The world's first "Sky Pool" has been uncoated — and it'll give anyone a touch of dizziness, unless he or she is not bothered by heights.
Situated in the capital's new riverside district beside Battersea Power Station, the glass pool, hanging 10 storeys, or 110 feet up as a bridge between two apartment buildings, is 25 meters long, 5 meters wide and 3 meters deep with a water depth of 1.2 meters. Swimmers will be able to look down 35 meters to the street below as they take a dip, with only 20 cm of glass between them and the outside world. It's even got a bar, folding chairs and an orange garden.

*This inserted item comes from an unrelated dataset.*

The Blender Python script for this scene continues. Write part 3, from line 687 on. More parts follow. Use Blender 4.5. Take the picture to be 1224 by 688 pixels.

The pool will be part of Embassy Gardens at Nine Elms, a huge £15 billion building project beside the new American Embassy in south-west London. The project is creating thousands of apartments, the smallest of which are expected to cost nearly $1 million, and the pool will only be open to the apartments' owners.
Embassy Gardens takes design inspiration (灵感) from the Meatpacking District of New York with floor to ceiling windows and brick frontages. The Sky Pool's transparent structure is the result of important development in technologies over the past ten years.
The experience of the pool will be truly unique (独特的) and it will feel like floating through the air in central London.
Those people lucky enough to swim there will have a perfect view of the Palace of Westminster and the London Eye. It will be a selling point for developers when the second stage of the development is released (投放) to market.